I've read the third book and still think putting Katniss back into the arena was pretty weak. There were a lot of ways to advance the story that would have been more interesting than just hitting the reset button.


message 19: by Riona (new)

Riona Kemper wrote: "I've read the third book and still think putting Katniss back into the arena was pretty weak. There were a lot of ways to advance the story that would have been more interesting than just hitting the reset button."

Yes! Thank you.


message 20: by Elizabeth (new)

Elizabeth haha just read the first sentence. " Don’t you hate it when you accidentally start a political uprising?" and just laughed and cant stop laughing its not even that funny. I see the point it would suck, but i just dont see the likelihood and thats what makes it funny. I'm not explaining myself that good ahh can't explain sorry :D good review. :)


message 21: by Nicole (new)

Nicole Neustadt I can agree with some of the points you have made and can see where you are coming from. However, I really do enjoy the ending to the Quarter Quell. I like how Katniss and Peeta are kept in the dark about the outcome of this game because the two of them are the faces of the rebellion. I agree with how you say the later part of the book copies the plot of the first book, but Collins is able to save it by adding in the way the rebels have planned to end the games short, capture Katniss, Peeta, and a few others to help add fire to the brewing rebellion and ultimately take down the capitol. The way Katniss is able to outsmart the game makers and President Snow once again is kind of humorous especially how in the first part of the book Katniss is trying to fulfill everyone of President Snow's wishes.


message 22: by Jordon (new)

Jordon Muse I agree with you 100%. I found it ironic as well as humorous that Katniss finds herself a revolutionary leader. It is hard to believe that she is so out of the loop that she does not realize that a revolution is going on. It is harder to believe that whole movement decided to keep their symbol/spokesperson out of the loop. When she was picked again to go the games I was like “Here we go again”. I hope she becomes more involved in the next book.


message 23: by Matthew (new)

Matthew Gobin I agree, sometimes the book dissapointed me and other times I was completely ecstatic about it. I didn't like how the games ended completely but it was meant to be. My favorite part was when she used the lighting to destroy the games. The arena was also very strange but made the book an intense read.


message 24: by Claire (new)

Claire Thanks for articulating what I had kind of instinctively felt upon reading CF- I was disappointed that I was going to have to read another round of the arena. I would much rather have watched Katniss evolve into her rebel role in a more organic way.

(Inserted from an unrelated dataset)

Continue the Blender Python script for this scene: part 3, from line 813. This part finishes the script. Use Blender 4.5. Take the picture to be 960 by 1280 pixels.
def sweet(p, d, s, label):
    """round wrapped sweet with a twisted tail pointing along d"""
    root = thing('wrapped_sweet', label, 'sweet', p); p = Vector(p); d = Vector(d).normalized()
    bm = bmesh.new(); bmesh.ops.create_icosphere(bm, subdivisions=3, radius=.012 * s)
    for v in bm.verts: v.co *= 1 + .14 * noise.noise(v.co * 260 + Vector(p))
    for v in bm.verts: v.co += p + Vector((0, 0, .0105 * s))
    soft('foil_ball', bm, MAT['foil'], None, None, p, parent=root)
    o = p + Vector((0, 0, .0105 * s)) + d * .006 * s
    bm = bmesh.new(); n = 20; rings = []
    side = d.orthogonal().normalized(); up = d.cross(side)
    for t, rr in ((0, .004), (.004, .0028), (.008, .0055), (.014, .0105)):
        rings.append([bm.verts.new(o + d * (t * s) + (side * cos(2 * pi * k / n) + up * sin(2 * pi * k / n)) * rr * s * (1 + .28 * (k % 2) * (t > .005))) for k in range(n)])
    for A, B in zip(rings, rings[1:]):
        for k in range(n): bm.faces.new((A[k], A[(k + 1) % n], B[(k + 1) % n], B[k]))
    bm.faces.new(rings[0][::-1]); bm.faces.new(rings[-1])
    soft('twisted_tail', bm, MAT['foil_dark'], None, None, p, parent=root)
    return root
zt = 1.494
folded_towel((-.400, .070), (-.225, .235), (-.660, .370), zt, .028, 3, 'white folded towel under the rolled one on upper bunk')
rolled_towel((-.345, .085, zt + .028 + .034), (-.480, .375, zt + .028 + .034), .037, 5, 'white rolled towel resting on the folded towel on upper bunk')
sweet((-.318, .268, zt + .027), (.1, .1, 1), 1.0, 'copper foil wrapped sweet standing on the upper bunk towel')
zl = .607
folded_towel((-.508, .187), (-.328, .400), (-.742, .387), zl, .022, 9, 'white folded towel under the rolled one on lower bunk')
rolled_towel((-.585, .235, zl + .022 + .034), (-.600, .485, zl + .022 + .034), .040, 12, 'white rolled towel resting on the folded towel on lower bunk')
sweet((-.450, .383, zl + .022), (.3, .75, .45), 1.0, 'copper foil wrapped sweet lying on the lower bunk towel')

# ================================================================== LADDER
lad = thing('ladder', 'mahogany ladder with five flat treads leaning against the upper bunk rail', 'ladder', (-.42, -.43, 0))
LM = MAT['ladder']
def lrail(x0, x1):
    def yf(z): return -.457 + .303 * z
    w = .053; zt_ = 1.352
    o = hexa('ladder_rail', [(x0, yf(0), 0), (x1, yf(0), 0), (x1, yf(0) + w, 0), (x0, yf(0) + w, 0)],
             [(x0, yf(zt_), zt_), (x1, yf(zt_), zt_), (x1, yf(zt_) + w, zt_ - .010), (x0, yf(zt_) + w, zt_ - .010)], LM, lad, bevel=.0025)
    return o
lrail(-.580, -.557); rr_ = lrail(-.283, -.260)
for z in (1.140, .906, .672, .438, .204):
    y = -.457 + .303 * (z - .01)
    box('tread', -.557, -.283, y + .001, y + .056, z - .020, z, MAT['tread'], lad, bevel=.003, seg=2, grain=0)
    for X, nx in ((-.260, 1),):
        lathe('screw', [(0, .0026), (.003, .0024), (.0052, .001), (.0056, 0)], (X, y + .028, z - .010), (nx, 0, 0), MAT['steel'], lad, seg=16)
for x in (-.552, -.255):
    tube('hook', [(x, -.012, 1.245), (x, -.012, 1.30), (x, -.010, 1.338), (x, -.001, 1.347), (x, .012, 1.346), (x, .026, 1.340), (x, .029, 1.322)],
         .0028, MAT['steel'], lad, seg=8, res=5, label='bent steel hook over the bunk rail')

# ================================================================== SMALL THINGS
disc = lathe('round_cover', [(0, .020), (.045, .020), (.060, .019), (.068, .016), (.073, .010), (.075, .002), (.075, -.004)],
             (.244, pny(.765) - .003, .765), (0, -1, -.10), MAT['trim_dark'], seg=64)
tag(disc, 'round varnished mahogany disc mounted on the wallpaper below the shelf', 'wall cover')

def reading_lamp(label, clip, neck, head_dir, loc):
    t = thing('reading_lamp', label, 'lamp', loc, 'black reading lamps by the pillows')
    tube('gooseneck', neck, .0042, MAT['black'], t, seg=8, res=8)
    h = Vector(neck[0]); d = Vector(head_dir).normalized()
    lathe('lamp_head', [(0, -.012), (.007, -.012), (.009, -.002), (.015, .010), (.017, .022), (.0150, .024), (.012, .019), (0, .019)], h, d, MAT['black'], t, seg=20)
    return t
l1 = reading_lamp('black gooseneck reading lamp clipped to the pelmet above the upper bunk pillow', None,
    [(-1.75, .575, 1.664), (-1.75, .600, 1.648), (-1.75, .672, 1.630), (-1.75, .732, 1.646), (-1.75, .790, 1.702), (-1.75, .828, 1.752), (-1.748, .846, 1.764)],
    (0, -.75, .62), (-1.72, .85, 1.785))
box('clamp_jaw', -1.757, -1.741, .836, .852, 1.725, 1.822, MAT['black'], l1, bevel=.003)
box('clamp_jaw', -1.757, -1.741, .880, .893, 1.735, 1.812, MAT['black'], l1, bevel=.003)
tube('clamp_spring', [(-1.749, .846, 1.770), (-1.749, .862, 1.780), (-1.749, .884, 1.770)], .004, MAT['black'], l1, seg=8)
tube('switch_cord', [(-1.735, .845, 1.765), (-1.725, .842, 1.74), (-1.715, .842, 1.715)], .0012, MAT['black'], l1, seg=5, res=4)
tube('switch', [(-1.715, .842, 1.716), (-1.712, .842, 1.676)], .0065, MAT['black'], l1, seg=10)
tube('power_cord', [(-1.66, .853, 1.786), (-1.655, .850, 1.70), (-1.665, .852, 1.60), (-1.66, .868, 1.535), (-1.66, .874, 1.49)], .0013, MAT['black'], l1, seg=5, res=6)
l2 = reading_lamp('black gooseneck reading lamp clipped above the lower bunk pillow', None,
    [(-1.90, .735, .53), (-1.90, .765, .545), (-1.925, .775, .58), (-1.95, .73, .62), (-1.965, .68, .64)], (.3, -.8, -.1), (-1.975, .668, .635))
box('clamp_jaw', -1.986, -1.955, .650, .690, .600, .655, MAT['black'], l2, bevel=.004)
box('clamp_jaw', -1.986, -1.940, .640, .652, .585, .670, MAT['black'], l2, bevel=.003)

It seemed like there were so many opportunities for that, what with her on the train touring all of the Districts. Going back to another round of hunger games felt like kind of a cop-out, though to be fair I haven't read the final book yet. Perhaps it will be more satisfying...


message 25: by Kemper (new)

Kemper Claire wrote: "Thanks for articulating what I had kind of instinctively felt upon reading CF- I was disappointed that I was going to have to read another round of the arena. I would much rather have watched Katni..."

If you felt like me about those points then you probably are gonna be let down by the third one too. But hopefully you'll like it better than I did.